Open woa100 opened this issue 7 years ago • 3 comments

Ehud's comment:

I must say this answer never satisfied me personally nor anyone I talked to. I think we need a more hand-holdy and comprehensive explanation of precautionary actions they need to take, not just throw out "just use https and vpn! easy!"

Especially since to most people "use a vpn" means about as much as "use a flux capacitor" -- it's some magical tech and they have zero clue where to even start.

Jillian's comment:

I agree. This answer isn't very succinct for the purpose of a FAQ. Maybe we could develop a short answer for this page and link to a more detailed description or steps on how and why people should secure their network?
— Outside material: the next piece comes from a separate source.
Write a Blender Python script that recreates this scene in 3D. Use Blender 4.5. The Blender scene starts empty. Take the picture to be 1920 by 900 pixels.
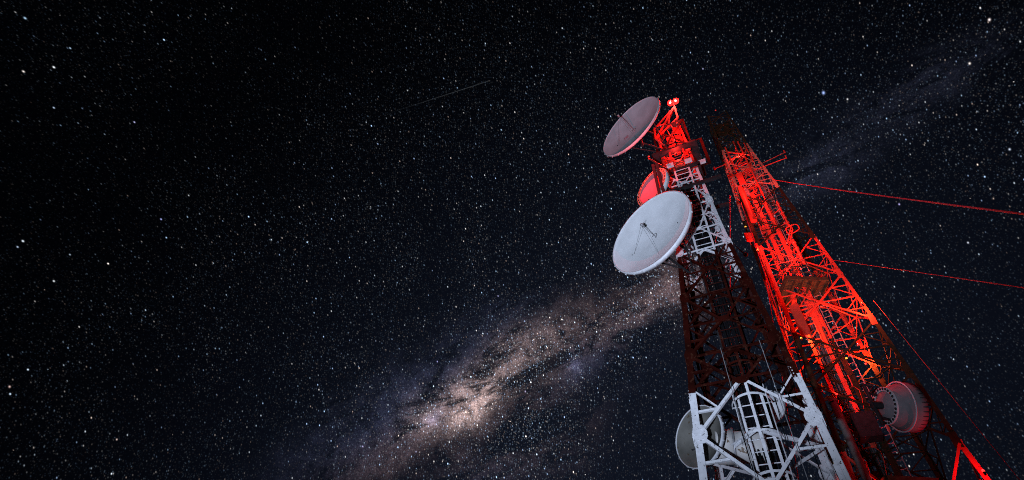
import bpy, math, random
from mathutils import Vector, Matrix
random.seed(7)
scene = bpy.context.scene
COL = scene.collection

# ------------------------------------------------------------------ camera
CAM = Vector((0, 0, 1.6))
# columns: picture right / up / forward, in world axes
RIGHT = Vector((0.99308, -0.08885, 0.07685))
UP = Vector((-0.11747, -0.75112, 0.64963))
FWD = Vector((0.0, 0.65415, 0.75635))
cd = bpy.data.cameras.new('camera'); cam = bpy.data.objects.new('camera', cd); COL.objects.link(cam)
cd.sensor_width = 36; cd.lens = 36 * 1000 / 1920; cd.clip_start = 0.05; cd.clip_end = 20000
m = Matrix((RIGHT, UP, -FWD)).transposed().to_4x4(); m.translation = CAM
cam.matrix_world = m
scene.camera = cam
scene.view_settings.view_transform = 'Standard'; scene.view_settings.look = 'None'
scene.view_settings.exposure = 0; scene.view_settings.gamma = 1
scene.view_settings.use_curve_mapping = False
scene.cycles.use_denoising = False
scene.cycles.pixel_filter_type = 'BLACKMAN_HARRIS'; scene.cycles.filter_width = 1.0
scene.cycles.max_bounces = 5; scene.cycles.diffuse_bounces = 3
scene.cycles.sample_clamp_indirect = 2.0
scene.cycles.caustics_reflective = False; scene.cycles.caustics_refractive = False

def star_dir(px, py):            # a direction on the celestial sphere, read off the star field
    return (RIGHT * (px - 960) + UP * (450 - py) + FWD * 1000).normalized()

# ------------------------------------------------------------------ night sky
world = bpy.data.worlds.new('World'); scene.world = world; world.use_nodes = True
nt = world.node_tree; nt.nodes.clear()
class S:
    """thin wrapper so node maths reads like maths"""
    def __init__(s, sock): s.k = sock
    def _b(s, op, o, rev=False):
        n = nt.nodes.new('ShaderNodeMath'); n.operation = op
        for i, v in enumerate((o, s) if rev else (s, o)):
            if isinstance(v, S): nt.links.new(v.k, n.inputs[i])
            else: n.inputs[i].default_value = v
        return S(n.outputs[0])
    def __add__(s, o): return s._b('ADD', o)
    __radd__ = __add__
    def __sub__(s, o): return s._b('SUBTRACT', o)
    def __rsub__(s, o): return s._b('SUBTRACT', o, True)
    def __mul__(s, o): return s._b('MULTIPLY', o)
    __rmul__ = __mul__
    def __truediv__(s, o): return s._b('DIVIDE', o)
    def __pow__(s, o): return s._b('POWER', o)
    def mx(s, o): return s._b('MAXIMUM', o)
    def mn(s, o): return s._b('MINIMUM', o)
    def f(s, op):
        n = nt.nodes.new('ShaderNodeMath'); n.operation = op; nt.links.new(s.k, n.inputs[0]); return S(n.outputs[0])
    def step(s, a, b):
        n = nt.nodes.new('ShaderNodeMapRange'); n.interpolation_type = 'SMOOTHSTEP'
        nt.links.new(s.k, n.inputs[0]); n.inputs[1].default_value = a; n.inputs[2].default_value = b
        return S(n.outputs[0])
def vm(op, a, b=None, scale=None, out=0):
    n = nt.nodes.new('ShaderNodeVectorMath'); n.operation = op
    for i, v in enumerate((a, b)):
        if v is None: continue
        if isinstance(v, S): nt.links.new(v.k, n.inputs[i])
        else: n.inputs[i].default_value = tuple(v)
    if scale is not None:
        if isinstance(scale, S): nt.links.new(scale.k, n.inputs['Scale'])
        else: n.inputs['Scale'].default_value = scale
    return S(n.outputs[out])
def dot(a, b): return vm('DOT_PRODUCT', a, b, out=1)
def noise(vec, scale, detail=4, rough=.55, lac=2.0, dist=0):
    n = nt.nodes.new('ShaderNodeTexNoise'); n.inputs['Scale'].default_value = scale
    n.inputs['Detail'].default_value = detail; n.inputs['Roughness'].default_value = rough
    n.inputs['Lacunarity'].default_value = lac; n.inputs['Distortion'].default_value = dist
    nt.links.new(vec.k, n.inputs['Vector']); return S(n.outputs[0]), S(n.outputs[1])
tc = nt.nodes.new('ShaderNodeTexCoord')
V = vm('NORMALIZE', S(tc.outputs['Generated']))
# galactic frame: G on the band, E1 along it, E2 towards its upper-left side
G = star_dir(1000, 662)
E1 = (star_dir(1400, 405) - G); E1 = (E1 - G * E1.dot(G)).normalized()
E2 = G.cross(E1).normalized()
if E2.dot(UP) < 0: E2 = -E2
def guw(px, py):
    d = star_dir(px, py); k = d.dot(G); return d.dot(E1) / k, d.dot(E2) / k
kG = dot(V, G).mx(0.02)
front = dot(V, G).step(0.05, 0.25)
u0 = dot(V, E1) / kG; w0 = dot(V, E2) / kG
_, wob = noise(V, 5.0, 5, .6)
sep = nt.nodes.new('ShaderNodeSeparateXYZ'); nt.links.new(wob.k, sep.inputs[0])
u = u0 + (S(sep.outputs[0]) - .5) * .16
w = w0 + (S(sep.outputs[1]) - .5) * .13
def blob(px, py, su, sw, rot=0, amp=1.0, uu=None, ww=None):
    a, b = guw(px, py); c, s = math.cos(math.radians(rot)), math.sin(math.radians(rot))
    du = (uu or u) - a; dw = (ww or w) - b
    x = (du * c + dw * s) * (1 / su); y = (dw * c - du * s) * (1 / sw)
    q = (x * x + y * y) * -1.0
    return q.f('EXPONENT') * amp * front
fb, _ = noise(V, 9.0, 9, .62)                 # cloud texture
fb2, _ = noise(V, 34.0, 9, .72, dist=.4)
cxy = nt.nodes.new('ShaderNodeCombineXYZ'); nt.links.new((u0 * .55 + w0 * .25).k, cxy.inputs[0]); nt.links.new((w0 * 1.5).k, cxy.inputs[1]); cxy.inputs[2].default_value = 3.7
dustn, _ = noise(S(cxy.outputs[0]), 10.5, 11, .68, dist=.9)
clouds = (fb * 1.3 + fb2 * 1.9 - 1.26).mx(0.03) * 3.8
grain, _ = noise(V, 420.0, 2, .8)
clouds = clouds * (grain.step(.25, .8) * 1.3 + .35)
core = blob(905, 735, .065, .036, 8, .11) + blob(935, 700, .12, .045, 0, .050) + blob(893, 772, .042, .016, 14, .17) \
    + blob(812, 785, .045, .035, 0, .055)
warm = blob(1020, 645, .16, .036, -4, .034) + blob(1160, 598, .11, .026, 2, .026) + blob(1010, 795, .09, .06, 0, .034) \
    + blob(1235, 545, .08, .040, 0, .065) + blob(880, 850, .08, .04, 0, .020) + blob(700, 885, .10, .04, 0, .022) + blob(1290, 540, .06, .05, 0, .05) + blob(840, 770, .10, .03, 10, .045)
cool = blob(830, 710, .17, .065, 0, .022) + blob(660, 840, .16, .06, 0, .009) + blob(1072, 682, .020, .012, 50, .045) \
    + blob(818, 785, .018, .012, 0, .09) + blob(1110, 680, .08, .04, 0, .020) + blob(950, 880, .12, .06, 0, .008)
far_band = blob(1580, 285, .26, .05, 0, .0075) + blob(1800, 130, .2, .055, 0, .0045) + blob(1535, 320, .05, .03, 0, .010)
dark = blob(930, 825, .11, .030, -14, .9) + blob(1090, 740, .15, .028, 4, .85) + blob(1180, 645, .12, .025, 0, .6) \
    + blob(1700, 290, .2, .04, 0, .8) + blob(1190, 545, .07, .018, 0, .7) + blob(970, 600, .1, .03, 12, .3) + blob(840, 790, .05, .010, 20, .5)
lane = (1.0 - dark.mn(1.0) * .95) * (1.0 - dustn.step(.49, .60) * .90)
wide = blob(1000, 700, .75, .33, 0, 1, u0, w0)
base = blob(1500, 900, .9, .52, 0, .0044, u0, w0) + blob(900, 900, .8, .34, 0, .0028, u0, w0) + blob(1000, 450, .8, .34, 0, .0014, u0, w0) + .0005
def rgb(s, c): return vm('SCALE', c, None, s)
tint = vm('ADD', rgb(core * clouds * lane, (1.6, 1.10, 1.02)), rgb(warm * clouds * lane, (.92, .58, .60)))
tint = vm('ADD', tint, rgb(cool * clouds * lane, (.55, .62, 1.25)))
tint = vm('ADD', tint, rgb(far_band * clouds * lane, (.58, .64, 1.15)))
tint = vm('ADD', tint, rgb(base, (.62, .86, 1.75)))
# a faint thin streak drawn into the sky high on the left
ma, mb_ = guw(705, 220); mc, md = guw(922, 150); ml = math.hypot(mc - ma, md - mb_); ex, ey = (mc - ma) / ml, (md - mb_) / ml
sx_ = (u0 - ma) * ex + (w0 - mb_) * ey; sy_ = (w0 - mb_) * ex - (u0 - ma) * ey
streak = (sy_ * sy_ * (-1 / (2 * .0005 ** 2))).f('EXPONENT') * sx_.step(0, ml * .8) * (1.0 - sx_.step(ml * .96, ml)) * front * .035
tint = vm('ADD', tint, rgb(streak, (.8, .9, 1.0)))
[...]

woa100 avatar Oct 03 '18 04:10 woa100

I think @jessetane had some good thoughts when talking about this in Slack with @lattera. Let me see if I can find it in the chat history.

wizardishungry avatar Oct 03 '18 15:10 wizardishungry

There's this pull request that never made it over to the org repo - https://github.com/jedahan/docs/pull/1

wizardishungry avatar Oct 03 '18 15:10 wizardishungry

I'll leave this here, hopefully it's useful to whoever is creating the "hand-holdy" version. This is just my opinion at the moment, others may disagree with some of it of course.

The mesh is not secure in the same way that the internet in general is not secure. Use tools that provide "end-to-end" encryption and authentication to ensure that the (un)trustworthiness of the network is not relevant to the confidentiality and integrity of your communications. The only widely used and easily available tool I know of for accomplishing this is SSL/TLS (HTTPS is HTTP tunneled inside TLS).

There are caveats of course: the x509 based web PKI (used for the authentication part of TLS) is badly broken in my opinion, but fixing that doesn't specifically have anything to do with the mesh. Other things are also broken (SNI is not yet encrypted, DNS is not usually encrypted etc) but these issues are receiving a fair amount of attention from the internet community at large and progress does appear to be being made.

VPN is a valuable tool that can be used to skip some hops in, and/or alter the topology of, the network that connects you and your destinations. It's tricky to understand and get right, and must be used in addition to (not instead of) end-to-end tools like TLS. I don't personally think it makes sense to expect folks to need or want use of a VPN inside the mesh.

All of this is to say nothing of course about how secure or insecure your router and its firewall is. You're effectively bringing the internet to your doorstep, so you should probably expect the worst. Most off-the-shelf type home routers are designed with this in mind and should have something reasonable in place by default.